Diakon Bertram Bolz, Deutschsprachige Kath. Gemeinde in Puerto de la Cruz
Hühner, nichts als Hühner, verehrte Schwestern und Brüder. Oben, unten, nebeneinander und übereinander. So sitzen sie auf ihren Stangen und schlafen den Schlaf des Gerechten – wie man so schön sagt. Aber auf der untersten Stange, da sind zwei noch hellwach. „Verstehst du das?“, sagt da das eine Huhn und schaut hoch zur obersten Stange. Und beide schauen doch recht verduzt hinauf. Denn da sitzt doch mittendrin – dick und so richtig rosa grinsend – ein Schwein. Ja, sie haben richtig gehört. Ein Schwein. „Wie kommt man denn bloß nach oben, ohne ein Schwein zu werden?“
Dieses Poster habe ich mal in einem großen Kaufhaus unter vielen anderen Postern entdeckt. Die Verkäuferin, die wahrnahm, wie ich interessiert dieses Poster betrachtete, kam auf mich zu und sagte zu mir: „Das ist gar nicht schlecht. Das sollte man hier überall aufhängen….“ Ich dachte: Hoppsala, wenn das mal ihr Chef hören würde. Aber wahrscheinlich hat sie ja recht. Da herrscht wohl – wie in den meisten Betrieben – eine klare Hackordnung. Anordnungen und Befehle werden wohl von oben nach unten wandern, was auch so sein muss. Das spricht nicht für ein schlechtes Betriebsklima. Nur: So manches Huhn mutiert, wenn es erst mal oben angekommen ist – oft ohne es selbst zu merken – zum Schwein. Vergisst völlig, wie das ist, ein Huhn zu sein und mir scheint, genau das hat die Verkäuferin mit ihrer Aussage mir gegenüber gemeint. Wer weiß, was sie für einen Vorgesetzten hat.

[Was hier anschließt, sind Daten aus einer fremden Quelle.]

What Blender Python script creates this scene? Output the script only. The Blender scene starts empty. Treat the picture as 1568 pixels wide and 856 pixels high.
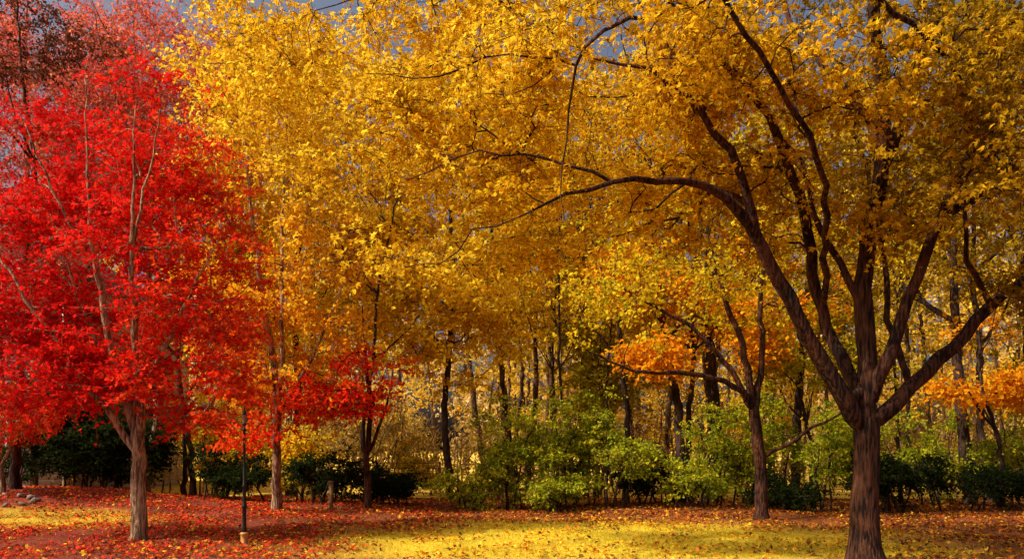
import bpy, math, numpy as np
from mathutils import noise as mn, Vector
rng = np.random.default_rng(7)
scene = bpy.context.scene
scene.view_settings.view_transform = 'Standard'
scene.view_settings.look = 'None'
scene.view_settings.exposure = 0

# ------------------------------------------------------------------ materials
def nodes_of(m):
    m.use_nodes = True
    nt = m.node_tree
    nt.nodes.clear()
    return nt, nt.nodes, nt.links

def leaf_material(name, trans=0.5):
    m = bpy.data.materials.new(name)
    nt, N, L = nodes_of(m)
    out = N.new('ShaderNodeOutputMaterial')
    at = N.new('ShaderNodeAttribute'); at.attribute_name = 'col'
    d = N.new('ShaderNodeBsdfDiffuse'); t = N.new('ShaderNodeBsdfTranslucent')
    L.new(at.outputs['Color'], d.inputs['Color']); L.new(at.outputs['Color'], t.inputs['Color'])
    mx = N.new('ShaderNodeMixShader'); mx.inputs[0].default_value = trans
    L.new(d.outputs[0], mx.inputs[1]); L.new(t.outputs[0], mx.inputs[2])
    L.new(mx.outputs[0], out.inputs['Surface'])
    return m

def bark_material(name, c1, c2, scale=9.0, bump=0.7):
    m = bpy.data.materials.new(name)
    nt, N, L = nodes_of(m)
    out = N.new('ShaderNodeOutputMaterial')
    b = N.new('ShaderNodeBsdfPrincipled'); b.inputs['Roughness'].default_value = 0.9
    b.inputs['Specular IOR Level'].default_value = 0.2
    tc = N.new('ShaderNodeTexCoord')
    mp = N.new('ShaderNodeMapping'); mp.inputs['Scale'].default_value = (1, 1, 0.16)
    L.new(tc.outputs['Object'], mp.inputs['Vector'])
    n1 = N.new('ShaderNodeTexNoise'); n1.inputs['Scale'].default_value = scale * 3; n1.inputs['Detail'].default_value = 6
    L.new(mp.outputs[0], n1.inputs['Vector'])
    n2 = N.new('ShaderNodeTexNoise'); n2.inputs['Scale'].default_value = 2.2; n2.inputs['Detail'].default_value = 4
    L.new(tc.outputs['Object'], n2.inputs['Vector'])
    ad = N.new('ShaderNodeMath'); ad.operation = 'MULTIPLY_ADD'; ad.inputs[1].default_value = 0.4
    L.new(n2.outputs['Fac'], ad.inputs[0])
    hl = N.new('ShaderNodeMath'); hl.operation = 'MULTIPLY'; hl.inputs[1].default_value = 0.6
    L.new(n1.outputs['Fac'], hl.inputs[0]); L.new(hl.outputs[0], ad.inputs[2])
    cr = N.new('ShaderNodeValToRGB')
    cr.color_ramp.elements[0].position = 0.42; cr.color_ramp.elements[0].color = (*c1, 1)
    cr.color_ramp.elements[1].position = 0.59; cr.color_ramp.elements[1].color = (*c2, 1)
    L.new(ad.outputs[0], cr.inputs[0]); L.new(cr.outputs[0], b.inputs['Base Color'])
    bp = N.new('ShaderNodeBump'); bp.inputs['Strength'].default_value = bump; bp.inputs['Distance'].default_value = 0.10
    L.new(n1.outputs['Fac'], bp.inputs['Height']); L.new(bp.outputs[0], b.inputs['Normal'])
    L.new(b.outputs[0], out.inputs['Surface'])
    return m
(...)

„Wie kommt man nach oben, ohne ein Schwein zu werden?“ Die Antwort darauf lautet: Machs wie Gott. Komm runter und werde Mensch. Denn genau das feiern wir doch an Weihnachten. Dass Gott ganz weit runtergekommen ist auf die Erde. In das kleine Dorf namens Bethlehem, in einen Stall, in eine Futterkrippe. Dort wird man es finden, das Christkind – ganz tief unten. Sozusagen auf Augenhöhe mit Ochs und Esel, mit Schaf und Muli. Das ist wirklich groß, großartig – ja göttlich. Runterzukommen auf Augenhöhe. Eben kein Blick von oben herunter, kein Gefühl von „da bin ich aber doch weitaus besser“, kein „so wie der bin ich Gott sei Dank nicht.“
Es ist – um es vorweg und ganz ehrlich zu sagen – keine leichte Übung. Aber es lohnt sich, sie mal auszuprobieren. Beobachten Sie sich einfach mal eine bestimmte Zeit. Sie werden spüren, wie schnell man in eine Schräglage gerät, wenn man sich begegnet. Es ist also alles andere als leicht, auf einer Hühnerstange die Balance zu halten. Und deshalb feiern wir jedes Jahr von neuem Weihnachten. Da können wir das üben, wenn wir uns anrühren lassen von diesem Kind in der Krippe und von seiner Botschaft, die mit ihm verbunden ist. Nämlich dass der große Gott ganz zu uns heruntergekommen ist. Dass er im wahrsten Sinne des Wortes ein „Heruntergekommener“ ist, damit wir nach und nach unsere ängstliche Hühnerseele verlieren und Mensch werden – nichts als ein Mensch.